International law has been clear. In July 2024, the International Court of Justice ruled that Israel’s continued occupation of Palestinian territory is unlawful and should be brought to an end “as rapidly as possible.” The UN General Assembly followed in September 2025 with a resolution, passed by 142 states, demanding “tangible, timebound, and irreversible steps” toward a two-state outcome. Yet Western recognitions have stopped short of binding enforcement mechanisms, sanctions, or meaningful consequences for ongoing settlement activity. They assert principle but rarely confront power.
The challenge, then, is twofold: political and conceptual. Politically, recognition without leverage does little to reverse settlement expansion or guarantee Palestinian sovereignty. Conceptually, the West continues to frame Palestinian statehood within narratives that subordinate it to Israeli security concerns and regional stability. Said’s reminder—that the way a people are represented conditions the possibilities of their politics—is crucial here.
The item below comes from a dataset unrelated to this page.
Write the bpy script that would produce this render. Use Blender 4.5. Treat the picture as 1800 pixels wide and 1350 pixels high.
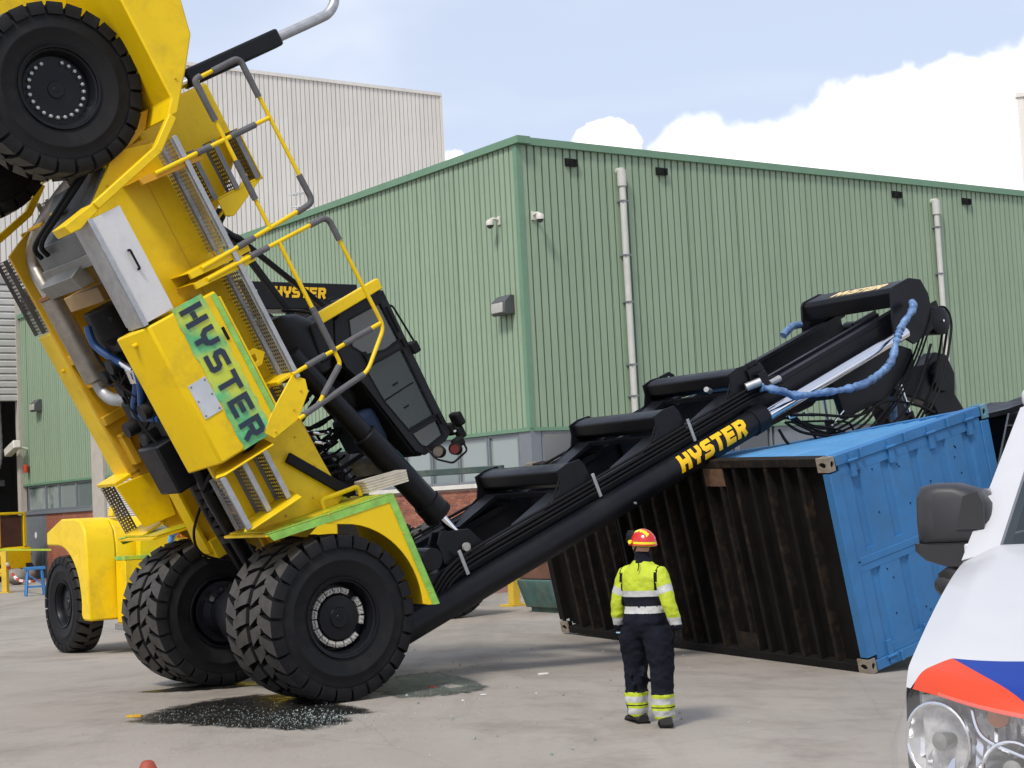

Palestinians are recognised, but often not as equals with the same political subjectivity automatically afforded to Israel.
If recognition is to be more than symbolism, several shifts are necessary. First, recognition must be unconditional, grounded in the principle that Palestinian statehood is a right, not a bargaining chip. Second, it must be paired with binding mechanisms that address the settlement reality—freezing expansion, dismantling illegal outposts, and ensuring territorial contiguity. Third, Western powers must be willing to deploy political and economic pressure when international law is violated, rather than limiting themselves to rhetorical condemnation. And finally, recognition must be accompanied by a narrative change: Palestinians must be understood as historical agents defining their own future, not as perpetual obstacles or dependents.
Recognition is a step forward, but without grappling with the physical and discursive structures of dispossession, it risks becoming an empty gesture. The settlement map of the West Bank, the continued displacement of communities, and the asymmetry of conditions attached to recognition all suggest that the real work lies ahead. Said once observed that exile, dispossession, and misrepresentation were central to the Palestinian condition. Today, recognition of statehood offers a counter to that condition—but only if it is linked to dismantling the very structures that perpetuate it. Otherwise, recognition will remain a declaration without a future.